(GIVEN REQUEST) Print, word for word, every line from the beginning of the listing up to and including the line with "SC.camera = cam_ob". Pictures are to be excluded.

^^^^^^^^

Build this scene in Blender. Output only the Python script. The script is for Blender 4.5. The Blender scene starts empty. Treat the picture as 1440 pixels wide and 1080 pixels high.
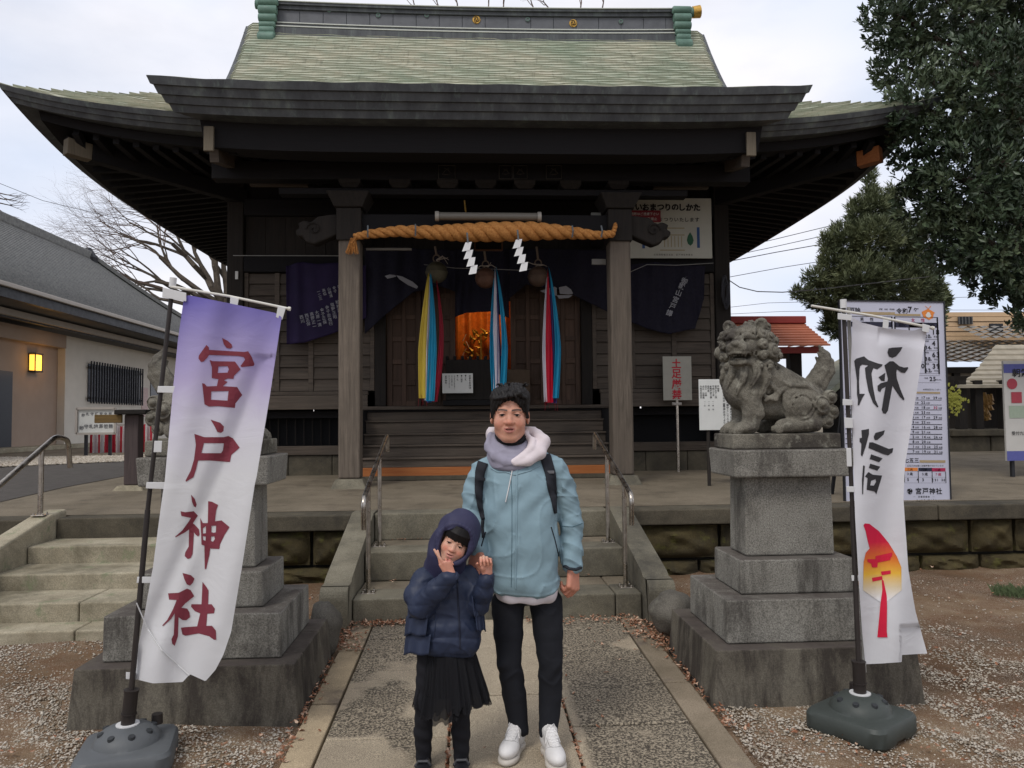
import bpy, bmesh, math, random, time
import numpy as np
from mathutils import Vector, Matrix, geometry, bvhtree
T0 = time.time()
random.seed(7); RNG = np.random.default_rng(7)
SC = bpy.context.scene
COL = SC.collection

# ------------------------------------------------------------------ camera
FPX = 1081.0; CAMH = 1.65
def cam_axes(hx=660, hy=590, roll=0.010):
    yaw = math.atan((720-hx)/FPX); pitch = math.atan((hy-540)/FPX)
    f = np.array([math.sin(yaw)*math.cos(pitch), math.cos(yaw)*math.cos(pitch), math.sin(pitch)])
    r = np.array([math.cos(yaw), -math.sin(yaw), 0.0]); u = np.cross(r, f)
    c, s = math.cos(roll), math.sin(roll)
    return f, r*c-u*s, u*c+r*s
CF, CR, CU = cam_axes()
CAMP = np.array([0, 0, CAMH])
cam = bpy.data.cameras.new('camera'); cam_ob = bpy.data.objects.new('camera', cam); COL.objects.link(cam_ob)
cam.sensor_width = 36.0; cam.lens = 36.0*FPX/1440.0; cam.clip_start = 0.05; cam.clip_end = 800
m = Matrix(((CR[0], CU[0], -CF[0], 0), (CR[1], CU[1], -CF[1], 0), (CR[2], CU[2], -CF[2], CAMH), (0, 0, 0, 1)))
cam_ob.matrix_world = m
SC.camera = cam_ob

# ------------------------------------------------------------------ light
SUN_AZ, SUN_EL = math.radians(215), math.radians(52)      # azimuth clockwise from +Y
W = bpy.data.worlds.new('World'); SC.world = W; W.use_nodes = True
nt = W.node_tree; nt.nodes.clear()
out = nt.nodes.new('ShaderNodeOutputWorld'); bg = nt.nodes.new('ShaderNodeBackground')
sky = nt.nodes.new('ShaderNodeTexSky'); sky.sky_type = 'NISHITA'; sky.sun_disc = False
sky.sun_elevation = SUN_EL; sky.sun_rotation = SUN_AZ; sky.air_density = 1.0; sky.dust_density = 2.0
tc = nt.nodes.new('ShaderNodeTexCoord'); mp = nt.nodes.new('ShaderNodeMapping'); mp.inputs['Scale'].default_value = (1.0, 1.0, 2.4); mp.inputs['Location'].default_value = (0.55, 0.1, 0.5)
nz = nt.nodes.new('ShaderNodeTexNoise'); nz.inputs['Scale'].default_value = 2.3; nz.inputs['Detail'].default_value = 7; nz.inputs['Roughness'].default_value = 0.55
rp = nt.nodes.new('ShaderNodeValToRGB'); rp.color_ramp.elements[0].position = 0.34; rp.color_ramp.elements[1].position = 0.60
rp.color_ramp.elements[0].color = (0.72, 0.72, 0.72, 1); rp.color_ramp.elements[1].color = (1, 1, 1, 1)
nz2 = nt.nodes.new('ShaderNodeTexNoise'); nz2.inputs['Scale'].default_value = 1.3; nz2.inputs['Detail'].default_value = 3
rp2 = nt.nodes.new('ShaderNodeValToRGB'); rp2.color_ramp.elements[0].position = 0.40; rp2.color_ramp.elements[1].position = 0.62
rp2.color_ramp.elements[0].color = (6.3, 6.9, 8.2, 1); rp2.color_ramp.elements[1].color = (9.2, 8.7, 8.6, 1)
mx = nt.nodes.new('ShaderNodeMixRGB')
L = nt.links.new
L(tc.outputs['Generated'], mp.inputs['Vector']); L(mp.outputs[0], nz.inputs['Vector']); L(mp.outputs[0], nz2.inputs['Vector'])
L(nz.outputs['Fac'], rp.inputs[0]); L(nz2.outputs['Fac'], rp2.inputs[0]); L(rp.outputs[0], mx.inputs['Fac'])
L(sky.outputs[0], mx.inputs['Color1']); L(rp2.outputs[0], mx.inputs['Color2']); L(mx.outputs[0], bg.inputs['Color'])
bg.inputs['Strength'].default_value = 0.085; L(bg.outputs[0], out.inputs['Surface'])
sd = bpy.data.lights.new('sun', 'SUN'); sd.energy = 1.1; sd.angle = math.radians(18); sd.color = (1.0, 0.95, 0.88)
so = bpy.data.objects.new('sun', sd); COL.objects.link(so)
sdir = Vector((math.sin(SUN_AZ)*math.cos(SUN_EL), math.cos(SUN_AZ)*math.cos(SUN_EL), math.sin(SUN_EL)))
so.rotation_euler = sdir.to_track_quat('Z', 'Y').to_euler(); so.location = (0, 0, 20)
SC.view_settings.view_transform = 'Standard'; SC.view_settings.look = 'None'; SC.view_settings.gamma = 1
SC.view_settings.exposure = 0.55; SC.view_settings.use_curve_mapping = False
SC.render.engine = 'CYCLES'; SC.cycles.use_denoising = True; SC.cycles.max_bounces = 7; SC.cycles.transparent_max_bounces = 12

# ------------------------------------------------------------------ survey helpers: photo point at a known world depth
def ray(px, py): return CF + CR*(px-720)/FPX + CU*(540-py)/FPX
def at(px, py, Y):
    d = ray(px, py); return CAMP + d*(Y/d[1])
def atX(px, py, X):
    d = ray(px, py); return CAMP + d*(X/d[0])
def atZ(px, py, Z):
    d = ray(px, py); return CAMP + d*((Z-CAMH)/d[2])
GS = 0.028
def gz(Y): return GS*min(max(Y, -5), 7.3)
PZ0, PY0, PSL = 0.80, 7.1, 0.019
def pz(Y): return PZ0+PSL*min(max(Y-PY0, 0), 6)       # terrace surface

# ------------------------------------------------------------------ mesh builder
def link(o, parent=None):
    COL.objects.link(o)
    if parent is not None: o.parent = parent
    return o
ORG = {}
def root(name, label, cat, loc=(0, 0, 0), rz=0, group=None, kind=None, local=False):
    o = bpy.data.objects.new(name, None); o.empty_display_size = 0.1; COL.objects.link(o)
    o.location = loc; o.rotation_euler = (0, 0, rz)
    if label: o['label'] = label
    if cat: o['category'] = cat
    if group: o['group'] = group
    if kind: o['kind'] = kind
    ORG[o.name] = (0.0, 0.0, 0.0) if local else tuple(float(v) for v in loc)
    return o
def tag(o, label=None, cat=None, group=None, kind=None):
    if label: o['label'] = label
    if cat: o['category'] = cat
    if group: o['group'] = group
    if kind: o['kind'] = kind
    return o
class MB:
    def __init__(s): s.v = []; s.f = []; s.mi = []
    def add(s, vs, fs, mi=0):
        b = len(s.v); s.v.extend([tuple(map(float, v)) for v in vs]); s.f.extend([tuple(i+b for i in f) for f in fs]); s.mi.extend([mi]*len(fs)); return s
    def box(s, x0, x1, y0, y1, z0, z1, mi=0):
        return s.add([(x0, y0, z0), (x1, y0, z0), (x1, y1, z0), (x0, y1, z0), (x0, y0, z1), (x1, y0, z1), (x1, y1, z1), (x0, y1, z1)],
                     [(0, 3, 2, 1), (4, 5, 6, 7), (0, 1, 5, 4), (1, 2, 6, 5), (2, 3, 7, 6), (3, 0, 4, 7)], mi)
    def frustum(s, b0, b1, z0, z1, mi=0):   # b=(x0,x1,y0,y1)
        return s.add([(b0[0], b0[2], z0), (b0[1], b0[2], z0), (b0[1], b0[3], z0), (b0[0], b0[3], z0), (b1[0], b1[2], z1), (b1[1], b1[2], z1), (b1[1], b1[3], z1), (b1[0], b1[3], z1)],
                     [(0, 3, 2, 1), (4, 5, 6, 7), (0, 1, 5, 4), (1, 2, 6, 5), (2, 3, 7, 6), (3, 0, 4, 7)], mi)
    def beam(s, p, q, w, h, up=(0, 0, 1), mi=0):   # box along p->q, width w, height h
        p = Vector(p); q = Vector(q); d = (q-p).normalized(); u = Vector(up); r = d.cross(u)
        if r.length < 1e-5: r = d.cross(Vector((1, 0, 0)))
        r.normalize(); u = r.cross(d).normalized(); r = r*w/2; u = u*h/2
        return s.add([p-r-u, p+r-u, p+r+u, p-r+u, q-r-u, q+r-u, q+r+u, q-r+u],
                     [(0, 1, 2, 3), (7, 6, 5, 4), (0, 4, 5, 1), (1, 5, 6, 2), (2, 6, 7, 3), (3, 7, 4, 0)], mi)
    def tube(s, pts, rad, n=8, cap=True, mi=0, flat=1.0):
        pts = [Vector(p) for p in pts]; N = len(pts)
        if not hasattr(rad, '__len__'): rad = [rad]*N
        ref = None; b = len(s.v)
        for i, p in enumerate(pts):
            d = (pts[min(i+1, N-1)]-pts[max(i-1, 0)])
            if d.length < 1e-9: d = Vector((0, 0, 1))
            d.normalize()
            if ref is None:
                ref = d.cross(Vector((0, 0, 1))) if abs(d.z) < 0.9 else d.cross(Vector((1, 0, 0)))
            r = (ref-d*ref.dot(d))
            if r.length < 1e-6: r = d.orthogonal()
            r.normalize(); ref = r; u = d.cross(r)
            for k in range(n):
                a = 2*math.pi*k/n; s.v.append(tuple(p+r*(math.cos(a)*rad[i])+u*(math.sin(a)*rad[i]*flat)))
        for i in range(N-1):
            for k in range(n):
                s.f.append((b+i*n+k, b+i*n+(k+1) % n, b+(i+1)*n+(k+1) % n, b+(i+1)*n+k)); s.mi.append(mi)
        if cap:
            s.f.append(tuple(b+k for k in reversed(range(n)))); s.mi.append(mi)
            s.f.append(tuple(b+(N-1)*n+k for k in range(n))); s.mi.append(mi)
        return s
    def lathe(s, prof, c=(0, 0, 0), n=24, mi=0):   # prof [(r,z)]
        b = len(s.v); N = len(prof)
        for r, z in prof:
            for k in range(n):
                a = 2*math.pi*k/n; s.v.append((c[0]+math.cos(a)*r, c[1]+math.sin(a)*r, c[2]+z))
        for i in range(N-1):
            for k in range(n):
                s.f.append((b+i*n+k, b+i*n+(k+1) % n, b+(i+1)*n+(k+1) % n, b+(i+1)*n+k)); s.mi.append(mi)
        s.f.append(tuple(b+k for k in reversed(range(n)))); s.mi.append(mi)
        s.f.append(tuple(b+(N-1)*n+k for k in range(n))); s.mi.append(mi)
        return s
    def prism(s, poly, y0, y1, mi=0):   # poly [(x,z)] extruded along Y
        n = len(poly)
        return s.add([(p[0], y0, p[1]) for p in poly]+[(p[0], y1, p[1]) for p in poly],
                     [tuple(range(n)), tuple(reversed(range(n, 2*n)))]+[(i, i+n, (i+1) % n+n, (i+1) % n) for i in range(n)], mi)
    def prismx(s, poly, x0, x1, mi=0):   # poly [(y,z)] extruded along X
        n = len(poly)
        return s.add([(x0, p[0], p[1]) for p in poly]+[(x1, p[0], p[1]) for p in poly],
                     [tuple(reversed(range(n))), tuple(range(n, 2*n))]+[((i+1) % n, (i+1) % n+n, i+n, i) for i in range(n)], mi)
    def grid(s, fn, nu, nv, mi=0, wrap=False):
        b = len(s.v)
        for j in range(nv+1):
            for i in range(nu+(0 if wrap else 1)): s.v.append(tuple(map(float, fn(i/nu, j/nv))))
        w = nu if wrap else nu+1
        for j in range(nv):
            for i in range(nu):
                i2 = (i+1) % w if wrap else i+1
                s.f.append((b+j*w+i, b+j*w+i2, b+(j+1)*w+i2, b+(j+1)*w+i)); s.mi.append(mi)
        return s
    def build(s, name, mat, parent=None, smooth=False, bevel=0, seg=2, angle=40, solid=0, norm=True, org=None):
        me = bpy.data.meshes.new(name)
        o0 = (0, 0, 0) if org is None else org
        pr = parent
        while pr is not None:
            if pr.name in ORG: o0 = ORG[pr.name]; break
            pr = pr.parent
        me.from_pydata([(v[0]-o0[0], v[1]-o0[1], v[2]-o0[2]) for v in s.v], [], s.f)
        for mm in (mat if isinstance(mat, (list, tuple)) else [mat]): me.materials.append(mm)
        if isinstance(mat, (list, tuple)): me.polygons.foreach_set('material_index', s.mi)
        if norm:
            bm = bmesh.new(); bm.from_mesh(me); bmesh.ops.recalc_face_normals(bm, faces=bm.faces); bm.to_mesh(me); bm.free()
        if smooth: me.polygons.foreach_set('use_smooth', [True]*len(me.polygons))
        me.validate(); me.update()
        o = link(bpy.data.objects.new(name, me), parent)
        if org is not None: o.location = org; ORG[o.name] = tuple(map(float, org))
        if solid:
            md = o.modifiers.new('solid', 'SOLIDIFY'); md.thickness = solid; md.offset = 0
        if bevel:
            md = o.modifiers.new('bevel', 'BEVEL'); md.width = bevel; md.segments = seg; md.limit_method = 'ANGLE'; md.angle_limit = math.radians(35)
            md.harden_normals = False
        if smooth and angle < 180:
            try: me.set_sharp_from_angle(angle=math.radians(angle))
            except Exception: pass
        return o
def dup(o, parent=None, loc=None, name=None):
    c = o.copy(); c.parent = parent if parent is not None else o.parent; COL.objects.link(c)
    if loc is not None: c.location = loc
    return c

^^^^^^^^

(ANSWER TO THE TASK)
Build this scene in Blender. Output only the Python script. The script is for Blender 4.5. The Blender scene starts empty. Treat the picture as 1440 pixels wide and 1080 pixels high.
import bpy, bmesh, math, random, time
import numpy as np
from mathutils import Vector, Matrix, geometry, bvhtree
T0 = time.time()
random.seed(7); RNG = np.random.default_rng(7)
SC = bpy.context.scene
COL = SC.collection

# ------------------------------------------------------------------ camera
FPX = 1081.0; CAMH = 1.65
def cam_axes(hx=660, hy=590, roll=0.010):
    yaw = math.atan((720-hx)/FPX); pitch = math.atan((hy-540)/FPX)
    f = np.array([math.sin(yaw)*math.cos(pitch), math.cos(yaw)*math.cos(pitch), math.sin(pitch)])
    r = np.array([math.cos(yaw), -math.sin(yaw), 0.0]); u = np.cross(r, f)
    c, s = math.cos(roll), math.sin(roll)
    return f, r*c-u*s, u*c+r*s
CF, CR, CU = cam_axes()
CAMP = np.array([0, 0, CAMH])
cam = bpy.data.cameras.new('camera'); cam_ob = bpy.data.objects.new('camera', cam); COL.objects.link(cam_ob)
cam.sensor_width = 36.0; cam.lens = 36.0*FPX/1440.0; cam.clip_start = 0.05; cam.clip_end = 800
m = Matrix(((CR[0], CU[0], -CF[0], 0), (CR[1], CU[1], -CF[1], 0), (CR[2], CU[2], -CF[2], CAMH), (0, 0, 0, 1)))
cam_ob.matrix_world = m
SC.camera = cam_ob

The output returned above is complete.